Gala for Dame Beryl Grey

March 10, 2002

Dame Beryl Grey in The Sleeping Beauty, which she plans to remount for the Royal Swedish Ballet this fall.
Courtesy The Royal Ballet

Gala for Dame Beryl Grey

Sadler’s Wells Theatre
London, England

March 10, 2002

Reviewed by Margaret Willis

They came from all over the world to pay tribute to this remarkable woman. The charity gala, celebrating the seventy-fifth birthday of Dame Beryl Grey and benefiting the Dance Teacher’s Benevolent Fund and the Wayne Sleep Scholarship Fund, was a happy occasion among friends whose lives had been touched in some way by this gracious former ballerina, including many enthusiastic fans who have followed her career and are known as the “Grey Brigade.”

When Beryl Grey was just 14 years old, she made her debut as Odette in the second act of Swan Lake with the Sadler’s Wells Ballet.
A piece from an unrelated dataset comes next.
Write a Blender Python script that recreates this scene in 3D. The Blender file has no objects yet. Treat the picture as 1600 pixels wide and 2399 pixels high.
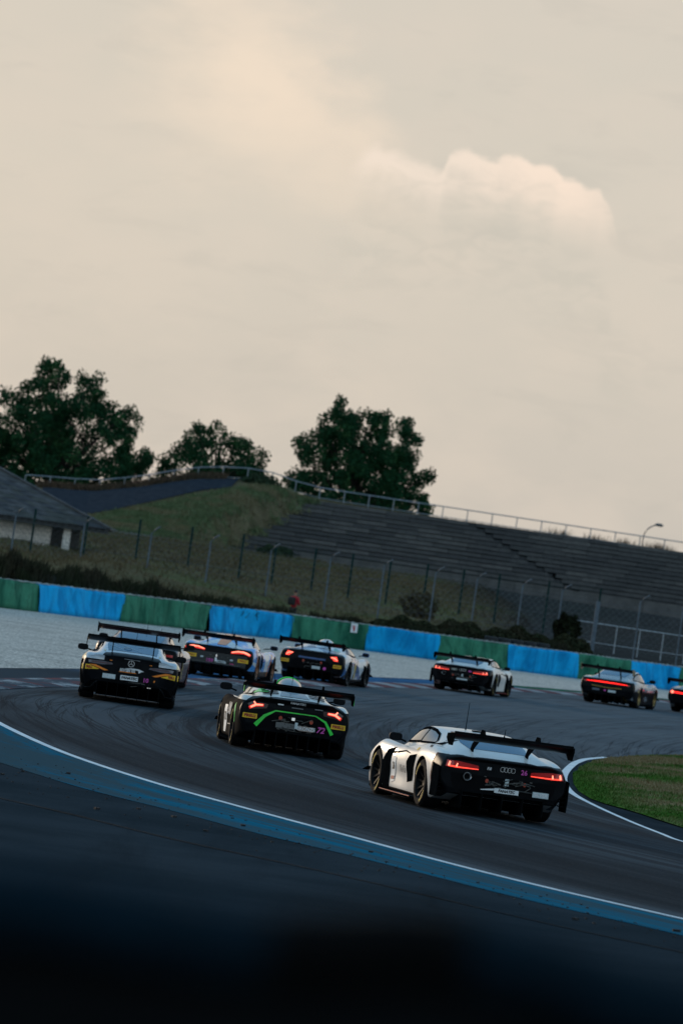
import bpy, bmesh, math, random
import numpy as np
from mathutils import Vector, Matrix, Euler
from mathutils.bvhtree import BVHTree

random.seed(7)
rng = np.random.default_rng(7)
scene = bpy.context.scene
COL = scene.collection
R = math.radians

# ------------------------------------------------------------------ camera
CAM_H, PITCH, ROLL = 3.2, math.atan(150.0 / (200 / 36 * 2399)), R(8.0)
cam = bpy.data.cameras.new("camera")
cam.sensor_fit = 'VERTICAL'
cam.sensor_height = 36.0
cam.sensor_width = 24.0
cam.lens = 200.0
cam.clip_start, cam.clip_end = 0.5, 12000
cam.dof.use_dof = True
cam.dof.focus_distance = 92.0
cam.dof.aperture_fstop = 3.6
cam_ob = bpy.data.objects.new("camera", cam)
COL.objects.link(cam_ob)
_f = Vector((0, math.cos(PITCH), math.sin(PITCH)))
_U = Vector((0, -math.sin(PITCH), math.cos(PITCH)))
_r = Vector((1, 0, 0)) * math.cos(ROLL) + _U * math.sin(ROLL)
_u = Vector((-1, 0, 0)) * math.sin(ROLL) + _U * math.cos(ROLL)
M = Matrix((_r, _u, -_f)).transposed().to_4x4()
M.translation = (0, 0, CAM_H)
cam_ob.matrix_world = M
scene.camera = cam_ob

# ------------------------------------------------------------------ view
scene.view_settings.view_transform = 'Standard'
scene.view_settings.look = 'None'
scene.view_settings.exposure = 0.0
scene.view_settings.gamma = 1.0
scene.view_settings.use_curve_mapping = False
scene.render.engine = 'CYCLES'
try:
    scene.cycles.use_denoising = True
    scene.cycles.max_bounces = 6
    scene.cycles.transparent_max_bounces = 12
except Exception:
    pass

# ------------------------------------------------------------------ node helper
class NT:
    def __init__(s, tree):
        s.t = tree
    def n(s, typ, **kw):
        nd = s.t.nodes.new(typ)
        for k, v in kw.items():
            setattr(nd, k, v)
        return nd
    def link(s, a, b):
        s.t.links.new(a, b)
    def put(s, sock, v):
        if isinstance(v, bpy.types.NodeSocket):
            s.link(v, sock)
        else:
            try:
                sock.default_value = v
            except Exception:
                sock.default_value = (*v, 1.0)
    def math(s, op, a, b=None, c=None, clamp=False):
        nd = s.n('ShaderNodeMath', operation=op, use_clamp=clamp)
        s.put(nd.inputs[0], a)
        if b is not None: s.put(nd.inputs[1], b)
        if c is not None: s.put(nd.inputs[2], c)
        return nd.outputs[0]
    def mix(s, f, a, b):
        nd = s.n('ShaderNodeMix', data_type='RGBA')
        s.put(nd.inputs[0], f); s.put(nd.inputs[6], a); s.put(nd.inputs[7], b)
        return nd.outputs[2]
    def smooth(s, x, lo, hi, a=0.0, b=1.0):
        nd = s.n('ShaderNodeMapRange', interpolation_type='SMOOTHSTEP')
        s.put(nd.inputs[0], x); s.put(nd.inputs[1], lo); s.put(nd.inputs[2], hi)
        s.put(nd.inputs[3], a); s.put(nd.inputs[4], b)
        return nd.outputs[0]
    def noise(s, vec, scale, detail=3.0, rough=0.55, dist=0.0):
        nd = s.n('ShaderNodeTexNoise')
        if vec is not None: s.link(vec, nd.inputs['Vector'])
        nd.inputs['Scale'].default_value = scale
        nd.inputs['Detail'].default_value = detail
        nd.inputs['Roughness'].default_value = rough
        nd.inputs['Distortion'].default_value = dist
        return nd.outputs[0]
    def comb(s, x, y, z):
        nd = s.n('ShaderNodeCombineXYZ')
        s.put(nd.inputs[0], x); s.put(nd.inputs[1], y); s.put(nd.inputs[2], z)
        return nd.outputs[0]
    def scale(s, vec, xyz):
        nd = s.n('ShaderNodeMapping')
        s.link(vec, nd.inputs[0]); nd.inputs['Scale'].default_value = xyz
        return nd.outputs[0]

# ------------------------------------------------------------------ world: evening sky under a thin veil of cloud
SUN_EL, SUN_AZ = R(9), R(-38)           # azimuth measured from +Y towards +X
world = bpy.data.worlds.new("World")
scene.world = world
world.use_nodes = True
w = NT(world.node_tree)
bg = world.node_tree.nodes["Background"]
bg.inputs["Strength"].default_value = 0.1
sky = w.n('ShaderNodeTexSky', sky_type='NISHITA', sun_disc=False)
sky.sun_elevation = SUN_EL
sky.sun_rotation = SUN_AZ
sky.air_density, sky.dust_density = 1.0, 2.0
tc = w.n('ShaderNodeTexCoord')
sep = w.n('ShaderNodeSeparateXYZ')
w.link(tc.outputs['Generated'], sep.inputs[0])
dx, dy, dz = sep.outputs
az = w.math('ARCTAN2', dx, dy)
el = w.math('ARCSINE', dz)
front = w.smooth(w.math('ADD', w.math('MULTIPLY', dx, math.sin(SUN_AZ)), w.math('MULTIPLY', dy, math.cos(SUN_AZ))), -0.6, 0.85)
high = w.smooth(dz, 0.13, 0.38)
warm = w.mix(w.smooth(el, 0.0, 0.07), (.590, .545, .485), (.672, .612, .530))
cold = w.mix(w.smooth(dz, 0.05, 0.85), (.68, .84, .93), (.22, .44, .66))
veil = w.mix(front, cold, w.mix(high, warm, (.17, .39, .62)))
pv = w.comb(az, w.math('MULTIPLY', el, 1.9), 0.0)
# broad soft billows
b1 = w.noise(pv, 26.0, 4.0, .5)
b2 = w.noise(pv, 75.0, 5.0, .55, .3)
broad = w.smooth(w.math('ADD', w.math('MULTIPLY', b1, .7), w.math('MULTIPLY', b2, .3)), .38, .64)
low_sky = w.math('SUBTRACT', 1.0, w.math('MULTIPLY', high, .85))
veil = w.mix(w.math('MULTIPLY', w.math('MULTIPLY', broad, .52), low_sky), veil, w.mix(front, (.55, .68, .76), (.72, .635, .545)))
dim = w.smooth(w.noise(w.comb(az, w.math('MULTIPLY', el, 3.2), 4.0), 40.0, 5.0, .6, .5), .50, .70)
veil = w.mix(w.math('MULTIPLY', w.math('MULTIPLY', dim, .20), low_sky), veil, w.mix(front, (.45, .56, .64), (.50, .478, .432)))

def bell(x, c, r0, r1):
    return w.smooth(w.math('ABSOLUTE', w.math('SUBTRACT', x, c)), r0, r1, 1.0, 0.0)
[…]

On her 15th birthday, she danced the full ballet in the dual role of Odette/Odile. According to Grey, she was the first British ballerina to perform in Russia and the first Western ballerina to work in China. After dancing to rapturous acclaim all over the world, she finally hung up her ballet shoes and in 1968 became the first female artistic director of London Festival Ballet. She was made Dame of the British Empire in 1988 and today continues to play a big part in British ballet, serving as patron on many balletic organizations and committees This fall she plans to remount her version of The Sleeping Beauty for the Royal Swedish Ballet

Onstage at Sadler’s Wells Theatre were balletic personalities from her past?among them, Eva Evdokimova, Patrice Bart, Galina Samsova, Petter Jacobsson, Alexander Grant?who offered often humorous anecdotes about her, before introducing the dancers. These included principals from the Royal Swedish Ballet, Birmingham Royal Ballet, the Rambert Dance Company, English National Ballet, and Northern Ballet Theatre. Among the highlights were: the stunning Chilean ballerina Marcela Goicoechea, strongly partnered by Irek Mukhamedov, who flew through a pas de deux from Ronald Hynd’s Rosalinda; the wonderful Estonian couple Agnes Oaks and Thomas Edur, in a sparkling and exhilarating Don Quixote grand pas; and boys from the wEnglish National Ballet School who offered an exacting, controlled dance with a girl on a pole (choreographed by Antony Dowson). Students from The Royal Ballet School performed a whirling waltz by Christopher Wheeldon. Wayne Sleep, now in his mid-50s, did a tap dance to a ditty published in 1949 in Punch magazine when several ballerinas were off ill (“Miss May and Miss Grey are still away / Though Fonteyn and Shearer were there today . . . “). He stunned the audience with his ever-faster turns, and there was an audible releasing of breath in the audience when he finished his routine safely.

After the overture of the Panorama from The Sleeping Beauty, the opening sequence, collaged together by Christopher Hampson, showed four young Royal Ballet dancers in practice clothes in brief extracts of Grey’s most famous roles. At the finale, again with music from The Sleeping Beauty, the stage filled with dancers and guests, and the slim, dark-haired Grey expressed her gratitude for the evening, remarking, “The lovely things people have said are usually reserved for a person when she’s dead! I’m grateful to be here to hear them.”